Because in last couple of years, the gross margins have been under-impacted, which has
impacted our EBITDA at the reporting level. And every quarter, there is a dip as a number. So
do we aspire here from current levels to reach that 28%, 29% band in next two years, or how we
look at things going forward?
Srinivas Reddy:
See, if you look at the future outlook, I have said, even for next year, I have said our EBITDA
will average out at 26% for INR900 crores. But moving forward, the growth rate, we have done
analysis of the subsequent year as well.
We'll similarly clock, we have a clear backup for that, not taking any chances. We have a similar
growth pattern for even the subsequent year. But EBITDA will be back to 28%, 29% in those
levels.
Utkarsh Maheshwari:
So it is fair to assume that in next two years, we should be able to reach our original band of
28%, 29%, say by FY'26 -- kind of '25, '26.
Srinivas Reddy:
Yes, '25, '26, we'll get back to our 28% EBITDA level for sure.
Gunneswara Rao:
So if I add here, see our manpower cost is 16% last year. We initially planned for 12% manpower
cost with higher revenues. But since now the guidance is 610, we are going to be at 24%. So it
is purely the volume game. The more the volume, fixed costs can be apportioned to the larger
revenue. So there definitely we can achieve once we reach 900 and growth of 45%, 50%,
definitely EBITDA will be improved.
Utkarsh Maheshwari:
Okay, so basically that's a major game of a scale, what is going to come to our place
Gunneswara Rao:
Yes.
Utkarsh Maheshwari:
And just one more last thing. What kind of change of realization for us happens is a change of
model. What kind of change? If you can just quantify the percentage, I mean, when you are
supplying Santa Cruz or Phoenix versus the Keeylocko and Yuma in terms of percentage, what
is the incremental percentage gain for us?
Srinivas Reddy:
There is not much of a change, probably 8% to 10%, depending on the work content involved.

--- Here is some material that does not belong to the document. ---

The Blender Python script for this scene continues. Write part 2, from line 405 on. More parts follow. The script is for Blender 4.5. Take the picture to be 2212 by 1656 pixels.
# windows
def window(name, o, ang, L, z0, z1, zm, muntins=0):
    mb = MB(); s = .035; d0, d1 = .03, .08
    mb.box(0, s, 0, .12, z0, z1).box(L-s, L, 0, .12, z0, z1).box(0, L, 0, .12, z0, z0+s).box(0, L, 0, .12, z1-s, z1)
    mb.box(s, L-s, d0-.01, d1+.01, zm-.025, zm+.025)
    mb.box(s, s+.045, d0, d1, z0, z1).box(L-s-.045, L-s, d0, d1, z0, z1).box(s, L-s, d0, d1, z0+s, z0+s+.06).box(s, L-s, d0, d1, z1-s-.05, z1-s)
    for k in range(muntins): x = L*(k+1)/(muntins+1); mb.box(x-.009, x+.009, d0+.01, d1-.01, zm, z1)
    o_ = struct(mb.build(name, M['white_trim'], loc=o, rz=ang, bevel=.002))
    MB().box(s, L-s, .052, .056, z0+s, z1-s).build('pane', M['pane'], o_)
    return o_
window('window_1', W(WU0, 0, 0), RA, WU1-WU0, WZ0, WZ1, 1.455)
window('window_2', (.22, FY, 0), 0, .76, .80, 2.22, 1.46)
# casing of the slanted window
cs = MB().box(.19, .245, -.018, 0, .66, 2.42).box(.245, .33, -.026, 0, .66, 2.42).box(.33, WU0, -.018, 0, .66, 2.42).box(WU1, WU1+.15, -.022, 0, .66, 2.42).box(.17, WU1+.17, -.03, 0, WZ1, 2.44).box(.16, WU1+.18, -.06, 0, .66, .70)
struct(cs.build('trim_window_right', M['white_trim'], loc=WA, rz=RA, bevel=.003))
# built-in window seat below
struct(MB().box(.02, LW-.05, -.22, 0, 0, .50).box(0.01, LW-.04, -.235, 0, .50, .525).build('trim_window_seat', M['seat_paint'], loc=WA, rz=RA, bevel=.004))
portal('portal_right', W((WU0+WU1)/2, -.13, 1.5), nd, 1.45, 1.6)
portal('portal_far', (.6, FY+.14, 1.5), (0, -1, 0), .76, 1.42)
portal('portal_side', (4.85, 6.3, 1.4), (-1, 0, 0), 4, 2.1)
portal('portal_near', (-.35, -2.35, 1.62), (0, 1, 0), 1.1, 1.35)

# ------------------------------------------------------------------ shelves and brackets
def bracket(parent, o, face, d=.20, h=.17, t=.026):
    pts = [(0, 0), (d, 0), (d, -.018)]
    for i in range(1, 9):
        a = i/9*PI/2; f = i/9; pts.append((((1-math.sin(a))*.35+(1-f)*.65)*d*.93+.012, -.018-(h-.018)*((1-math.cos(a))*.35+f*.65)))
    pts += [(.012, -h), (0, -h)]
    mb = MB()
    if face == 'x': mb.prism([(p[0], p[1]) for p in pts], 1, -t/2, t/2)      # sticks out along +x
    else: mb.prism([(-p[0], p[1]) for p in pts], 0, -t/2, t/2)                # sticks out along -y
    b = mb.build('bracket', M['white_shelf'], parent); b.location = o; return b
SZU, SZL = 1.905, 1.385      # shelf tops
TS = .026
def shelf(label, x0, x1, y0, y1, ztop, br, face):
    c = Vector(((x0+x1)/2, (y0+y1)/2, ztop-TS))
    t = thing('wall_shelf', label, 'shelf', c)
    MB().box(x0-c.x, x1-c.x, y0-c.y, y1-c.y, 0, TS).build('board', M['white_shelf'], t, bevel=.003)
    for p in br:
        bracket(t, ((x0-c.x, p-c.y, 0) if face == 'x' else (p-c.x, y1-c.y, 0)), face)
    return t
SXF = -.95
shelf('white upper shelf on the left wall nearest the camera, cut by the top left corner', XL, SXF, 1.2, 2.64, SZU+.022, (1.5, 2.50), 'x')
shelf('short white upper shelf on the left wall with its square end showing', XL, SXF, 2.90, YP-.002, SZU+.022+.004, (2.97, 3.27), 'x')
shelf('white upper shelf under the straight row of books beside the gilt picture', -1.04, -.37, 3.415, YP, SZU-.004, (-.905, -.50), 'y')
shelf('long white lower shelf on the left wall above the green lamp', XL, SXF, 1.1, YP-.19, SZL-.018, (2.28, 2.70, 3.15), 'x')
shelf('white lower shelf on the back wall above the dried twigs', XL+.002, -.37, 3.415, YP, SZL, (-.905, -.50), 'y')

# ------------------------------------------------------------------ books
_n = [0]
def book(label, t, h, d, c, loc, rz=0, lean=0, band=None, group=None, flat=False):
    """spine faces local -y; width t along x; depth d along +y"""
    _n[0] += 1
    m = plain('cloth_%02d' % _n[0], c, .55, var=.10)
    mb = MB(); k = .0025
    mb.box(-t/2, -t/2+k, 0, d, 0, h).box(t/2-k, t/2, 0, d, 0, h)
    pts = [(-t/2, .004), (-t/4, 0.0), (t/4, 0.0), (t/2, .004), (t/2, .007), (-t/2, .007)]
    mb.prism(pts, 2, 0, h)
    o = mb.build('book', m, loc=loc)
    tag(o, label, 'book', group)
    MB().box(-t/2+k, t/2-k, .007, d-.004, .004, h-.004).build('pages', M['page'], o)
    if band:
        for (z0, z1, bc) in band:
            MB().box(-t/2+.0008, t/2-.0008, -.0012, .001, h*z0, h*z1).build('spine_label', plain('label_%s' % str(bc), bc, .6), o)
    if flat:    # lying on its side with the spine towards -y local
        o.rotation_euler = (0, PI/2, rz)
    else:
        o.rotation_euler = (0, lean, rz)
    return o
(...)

That's what we have in Santa Cruz, right? So Yuma was around something like INR7.5 lakhs,
INR8 lakhs, this is around INR9 lakhs plus. So that's the kind of revenue we're looking at. But
again, what all of us should keep in mind is the incremental kilowatt increase because of Santa
Cruz.
So that's the reason why the customer moved from Yuma to Santa Cruz. So technically, the
change is about maybe 7% to 10% roughly in terms of the revenue outlay. But the policies can
Page 14 of 21
differ. The policies can differ because the power output is much higher in Santa Cruz. That's the
main idea.
MTAR Technologies Limited February 14, 2024
Utkarsh Maheshwari:
Per unit cost is lower in case of Santa Cruz, relatively.
Srinivas Reddy:
Exactly. That's the idea, right? In the long term, if you look at it, even as an investor or whatever,
shareholder, would also look at the health of the customer as well. So there is a sizable cost
reduction from their side because of the higher power output from a given unit.
Utkarsh Maheshwari:
Fair point, fair point. Thanks a lot, sir. I'm done with my questions. Thanks.
Moderator:
Thank you. And the next question is from the line of CA Garvit Goyal from Nvest Analytics
Advisory LLP. Please go ahead.
Garvit Goyal:
The first question is on our order book. So this 1200 CR order book, so what is the expected
execution period for the same?
Srinivas Reddy:
So as I said, we're going to about INR900 crores of orders for next year, right, the revenue. So
more or less, plus what we're doing currently, we are expecting some more orders next year. So
almost like 35% of that would be executed for the next year.
Moderator:
The current participant has been dropped from the line. Should we take the next question? The
next question is from the line of Shashikant from Brighter Mind Equity. Please go ahead.
Shashikant:
Thank you, sir, for giving me opportunity. Basically, I wanted to know the department of the
order. How long it will take? As you said, it will take around one to two quarters. I mean, is it
coming FY24 end or is it coming to FY25?
Srinivas Reddy:
Which one?
Shashikant:
Order book from Bloom.
Srinivas Reddy:
Yes, order book from Bloom. What is the question? Can you repeat?
Shashikant:
So as you said that some order book has been deferred for the next year, right? So does it come
towards the end of FY24 or will it come in FY25?
Srinivas Reddy:
So that's what I said. You know, in FY25, we have taken an estimate of around INR300 crores
for the hotbox division. It's roughly around 3,500 units. So it's back to normal. And whatever
executions we do, what is getting deferred, we'll get executed and the upside to it, as soon as
Bloom informs us, we'll have the upside to it. But we have not taken those upsides at all in our
guidance numbers at all, including the electrolyzers.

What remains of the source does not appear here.